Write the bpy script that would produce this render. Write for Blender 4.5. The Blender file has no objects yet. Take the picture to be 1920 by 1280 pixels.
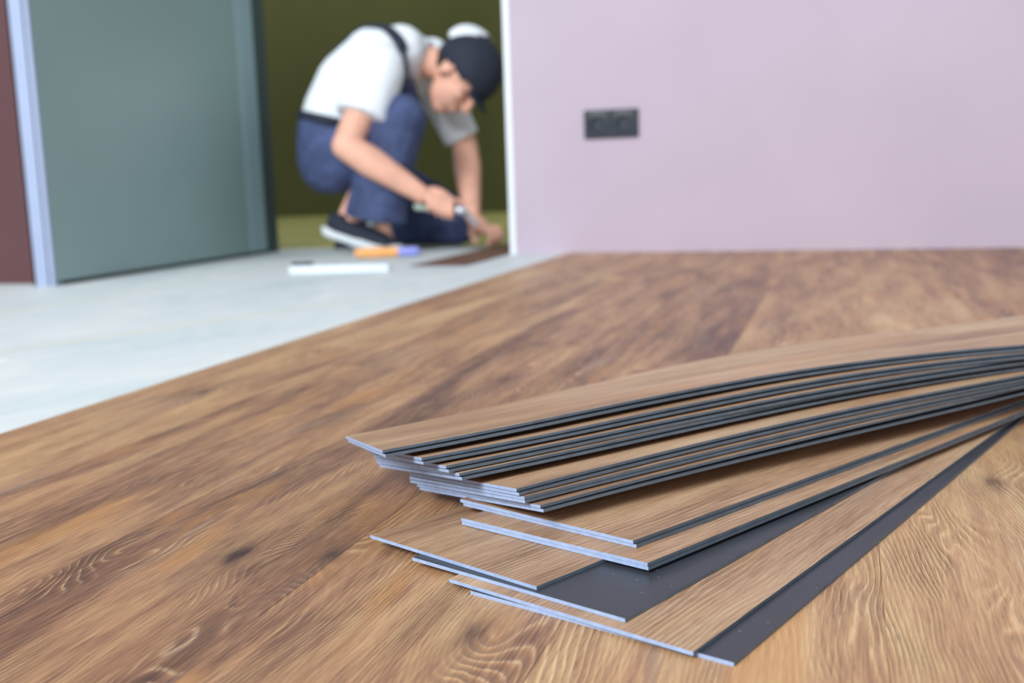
import bpy, bmesh, math, random
import numpy as np
from mathutils import Vector, Matrix
random.seed(7)
sc = bpy.context.scene
COL = sc.collection
PI = math.pi

# ------------------------------------------------------------------ camera, world, light, exposure
YAW, PITCH, ROLL = math.radians(17.391), math.radians(8.75), math.radians(1.97)
cam_d = bpy.data.cameras.new('camera')
cam = bpy.data.objects.new('camera', cam_d)
COL.objects.link(cam)
Rz = Matrix.Rotation(YAW, 3, 'Z')
fw = Rz @ Vector((0, math.cos(PITCH), -math.sin(PITCH)))
rt0 = Rz @ Vector((1, 0, 0))
up0 = rt0.cross(fw)
rt = math.cos(ROLL) * rt0 - math.sin(ROLL) * up0
up = math.cos(ROLL) * up0 + math.sin(ROLL) * rt0
M = Matrix((rt, up, -fw)).transposed().to_4x4()
M.translation = Vector((0, 0, 0.24))
cam.matrix_world = M
cam_d.sensor_width = 36.0
cam_d.lens = 2024 / 1920 * 36
cam_d.clip_start = 0.02
cam_d.dof.use_dof = True
cam_d.dof.focus_distance = 0.665
cam_d.dof.aperture_fstop = 6.3
sc.camera = cam

world = bpy.data.worlds.new('world')
sc.world = world
world.use_nodes = True
bg = world.node_tree.nodes['Background']
bg.inputs[0].default_value = (0.86, 0.93, 1.0, 1)
bg.inputs[1].default_value = 0.68


def area_light(name, loc, target, sx, sy, power, color):
    l = bpy.data.lights.new(name, 'AREA')
    l.shape = 'RECTANGLE'
    l.size, l.size_y, l.energy, l.color = sx, sy, power, color
    o = bpy.data.objects.new(name, l)
    COL.objects.link(o)
    o.location = loc
    o.rotation_euler = (Vector(target) - Vector(loc)).to_track_quat('-Z', 'Y').to_euler()
    return o


area_light('window_light', (-2.3, -4.9, 4.3), (-0.3, 1.8, 0.0), 3.4, 2.4, 760, (0.92, 0.96, 1.0))

vs = sc.view_settings
sc.display_settings.display_device = 'sRGB'
vs.view_transform = 'Standard'
vs.look = 'None'
vs.exposure = 0.0
vs.gamma = 1.0
vs.use_curve_mapping = False


# ------------------------------------------------------------------ materials
def lin(r, g, b):
    f = lambda c: (c / 255 / 12.92) if c / 255 <= 0.04045 else ((c / 255 + 0.055) / 1.055) ** 2.4
    return (f(r), f(g), f(b), 1.0)


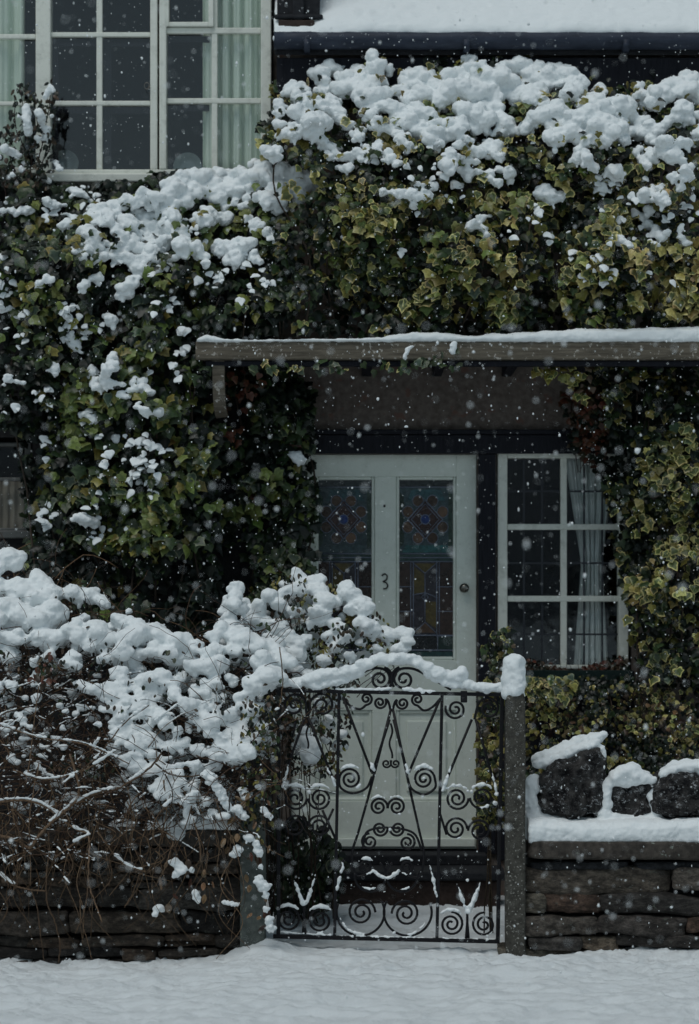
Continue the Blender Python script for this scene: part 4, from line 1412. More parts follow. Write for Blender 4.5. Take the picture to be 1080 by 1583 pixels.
hedge = empty('bramble_hedge', P(180, 1330, 10.1), 'tangled bare bramble hedge heaped with snow on top of the left stone wall', 'hedge')
polyB = [(-40, 860), (30, 850), (90, 890), (160, 930), (230, 960), (300, 985), (360, 960), (420, 980), (440, 1040), (420, 1130), (410, 1230), (380, 1270), (240, 1300), (100, 1330), (-40, 1330)]
mb = MB()
TWIGS = []
sx_, sy_ = sample_poly(polyB, 1900)
for x, y in zip(sx_, sy_):
    if y < 960 and rnd.random() < .45: continue
    Y = float(yB(np.array([x]), np.array([y]))[0]) + (rnd.uniform(-.05, .25) if y > 1080 else rnd.uniform(.02, .28))
    p = np.array(P(x, y, Y))
    L = rnd.uniform(.10, .42); n = 8
    d = np.array([rnd.gauss(0, 1), rnd.gauss(-.15, .45), rnd.gauss(.05, .55)]); d /= np.linalg.norm(d)
    pts = [p]
    for k in range(n):
        d = d + np.array([rnd.gauss(0, .22), rnd.gauss(0, .12), rnd.gauss(-.06, .2)]); d /= np.linalg.norm(d)
        pts.append(pts[-1] + d * L / n)
    r = rnd.choice([.0012, .0015, .0018, .0022, .003])
    base = rnd.choice([(.06, .036, .024), (.09, .055, .036), (.04, .027, .02), (.13, .08, .046)])
    mb.tube(pts, np.linspace(r, r * .5, n + 1), 5, np.array(base) * rnd.uniform(.6, 1.3))
    if y > 1020 and rnd.random() < .30: TWIGS.append((np.array(pts), r))
mb.build('twigs', M['bark'], hedge, smooth=True)
VINES = [([(-10, 1290), (0, 1292), (25, 1298), (45, 1310), (60, 1292), (75, 1275), (90, 1262), (110, 1245), (120, 1232), (122, 1215), (117, 1195), (108, 1165)], 3.4),
         ([(-10, 1240), (30, 1237), (55, 1240), (75, 1250), (92, 1262)], 2.8), ([(118, 1242), (140, 1230), (165, 1222), (185, 1218), (230, 1188), (250, 1165)], 2.8),
         ([(100, 1270), (120, 1283), (137, 1292), (137, 1340), (137, 1365), (145, 1390), (158, 1425)], 2.1), ([(137, 1292), (120, 1300), (100, 1315), (85, 1325)], 2.3),
         ([(-10, 1345), (20, 1367), (45, 1375), (72, 1377)], 2.2), ([(47, 1375), (57, 1400), (62, 1440), (68, 1484)], 1.2), ([(75, 1285), (76, 1320), (72, 1350), (73, 1395), (85, 1425), (93, 1460), (90, 1488)], 1.8),
         ([(150, 1285), (165, 1305), (180, 1325), (200, 1340), (225, 1347)], 1.8), ([(205, 1238), (190, 1270), (183, 1300), (172, 1320), (150, 1345)], 1.3), ([(60, 1180), (50, 1230), (45, 1280), (47, 1330), (47, 1370)], 1.2),
         ([(20, 1250), (25, 1290), (27, 1330), (26, 1372)], 1.0), ([(216, 1350), (205, 1380), (192, 1403)], 1.1), ([(137, 1365), (130, 1410), (116, 1443)], 1.1), ([(124, 1385), (125, 1420), (134, 1450), (142, 1482)], .9),
         ([(294, 1240), (302, 1280), (308, 1300), (310, 1332)], 1.2), ([(333, 1235), (345, 1270), (357, 1295), (352, 1325)], 1.2), ([(230, 1290), (245, 1260), (262, 1240), (280, 1232)], 1.4), ([(240, 1180), (262, 1196), (290, 1200), (330, 1196)], 1.8),
         ([(0, 1120), (60, 1140), (130, 1150), (200, 1180)], 1.6), ([(40, 1210), (46, 1175), (52, 1120), (60, 1060)], 1.2), ([(100, 1210), (150, 1170), (190, 1120), (230, 1090)], 1.6), ([(20, 1190), (70, 1205), (130, 1190), (180, 1160)], 1.5),
         ([(165, 1310), (172, 1345), (168, 1370)], 1.0), ([(100, 1300), (112, 1340), (90, 1365)], 1.0), ([(432, 1000), (437, 1050), (432, 1090), (425, 1100)], 1.2), ([(268, 1300), (255, 1340), (240, 1370)], 1.1)]
mb = MB()
for pts, r in VINES:
    c = catmull(pts, 8) + rng.normal(0, .35, (len(catmull(pts, 8)), 2))
    Y = 9.86 + (n2(c[:, 0], c[:, 1], 60, 91) - .5) * .08 - np.clip((c[:, 1] - 1300) / 300, 0, 1) * .01
    mb.tube(to3(c, Y), np.linspace(r, r * .7, len(c)) * .8 * 9.86 / F, 7, np.array((.15, .098, .062)) * rnd.uniform(.55, 1.2))
for k in range(130):
    x0, y0 = rnd.uniform(-20, 370), rnd.uniform(1190, 1330)
    L = rnd.uniform(40, 170)
    c = catmull([(x0, y0), (x0 + rnd.gauss(0, 10), y0 + L * .3), (x0 + rnd.gauss(0, 16), y0 + L * .65), (x0 + rnd.gauss(0, 20), min(1486, y0 + L))], 6)
    Y = 9.88 + rnd.uniform(-.04, .03)
    mb.tube(to3(c, Y), np.linspace(.0022, .0010, len(c)) * rnd.uniform(.7, 1.5), 5, np.array((.15, .10, .062)) * rnd.uniform(.35, 1.3))
mb.build('vines', M['bark'], hedge, smooth=True)
foliage(hedge, 'leaves', [(-40, 960), (60, 950), (160, 985), (260, 1010), (400, 1060), (420, 1160), (300, 1230), (-40, 1180)], 1500, lambda x, y: yB(x, y) + .05, [(DARK, 4), (BROWN, 3), (GREEN, 1.5), (TAN, .5)], (.016, .036), 'oval', .07, .45, .85, seed=81, patch=26)
foliage(hedge, 'poking_leaves', [(-20, 900), (90, 910), (260, 990), (420, 960), (440, 1040), (400, 1120), (-20, 1040)], 420, lambda x, y: yB(x, y) - .07 - ybump(x, y), [(DARK, 4), (BROWN, 3), (GREEN, 2)], (.016, .036), 'oval', .04, .5, .95, seed=82, patch=30)
foliage(hedge, 'withered_leaves', [(350, 1230), (420, 1230), (425, 1440), (385, 1440), (370, 1330), (240, 1330), (240, 1420), (330, 1420), (330, 1250)], 46, lambda x, y: np.full(len(x), 9.88) - ybump(x, y), [(TAN, 4), (BROWN, 2), (RUST, 1)], (.03, .055), 'oval', .02, .1, .5, seed=83)
foliage(hedge, 'edge_leaves', [(372, 1080), (432, 1075), (428, 1270), (400, 1310), (372, 1300)], 420, lambda x, y: np.full(len(x), 9.90) - ybump(x, y), [(DARK, 4), (OLIVE, 2), (BROWN, 2), (GREEN, 2)], (.018, .038), 'oval', .06, .2, .6, seed=89)
foliage(hedge, 'brown_leaves', [(50, 1010), (90, 1010), (90, 1060), (50, 1060)], 22, lambda x, y: yB(x, y) - .05, [(RUST, 3), (BROWN, 3)], (.03, .05), 'oval', .02, .1, .5, seed=85)

bush = empty('bush', P(500, 1450, 10.6), 'rounded leafy bush bowed under snow between the gate and the front door', 'bush')
def yS(px, py): return np.interp(fi(py), [880, 950, 1050, 1250], [10.66, 10.56, 10.48, 10.45]) + (n2(px, py, 40, 78) - .5) * .1
foliage(bush, 'leaves', [(330, 960), (380, 920), (450, 885), (520, 905), (570, 940), (630, 980), (625, 1010), (560, 1040), (540, 1130), (520, 1200), (450, 1200), (410, 1120), (400, 1050), (340, 1000)], 1900, lambda x, y: yS(x, y) + .02, [(DARK, 3), (BROWN, 3), (GREEN, 2), (OLIVE, 1.5)], (.018, .036), 'oval', .07, .3, .7, seed=87, patch=24)
mb = MB()
for k in range(120):
    x1 = rnd.uniform(350, 625); y1 = rnd.uniform(890, 1040) if x1 > 520 or x1 < 420 else rnd.uniform(890, 1180)
    if x1 > 545 and y1 < 975: continue
    x0 = np.clip(x1 + rnd.gauss(0, 25), 420, 515); low = rnd.random() < .16 and x1 < 520
    y0 = 1420 if low else min(1200, y1 + (rnd.uniform(20, 50) if x1 > 520 else rnd.uniform(60, 160)))
    if not low: x0 = x1 + (470 - x1) * rnd.uniform(.1, .5)
    c = catmull([(x0, y0), (x0 * .7 + x1 * .3 + rnd.gauss(0, 8), y0 * .6 + y1 * .4), (x0 * .3 + x1 * .7 + rnd.gauss(0, 8), y0 * .25 + y1 * .75), (x1, y1)], 6)
    Y = np.linspace(10.66, float(yS(np.array([x1]), np.array([y1]))[0]) + rnd.uniform(-.0, .15), len(c))
    mb.tube(to3(c, Y), np.linspace(.004 if low else .0022, .0012, len(c)), 5, np.array((.04, .028, .02)) * rnd.uniform(.6, 1.5))
mb.build('stems', M['bark'], bush, smooth=True)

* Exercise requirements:
Quote only what lies between the first line of the records and the line containing "PI = math.pi", please, including both lines and excluding images.

* Solution to the problem:
Write the bpy script that would produce this render. Write for Blender 4.5. The Blender file has no objects yet. Take the picture to be 1920 by 1280 pixels.
import bpy, bmesh, math, random
import numpy as np
from mathutils import Vector, Matrix
random.seed(7)
sc = bpy.context.scene
COL = sc.collection
PI = math.pi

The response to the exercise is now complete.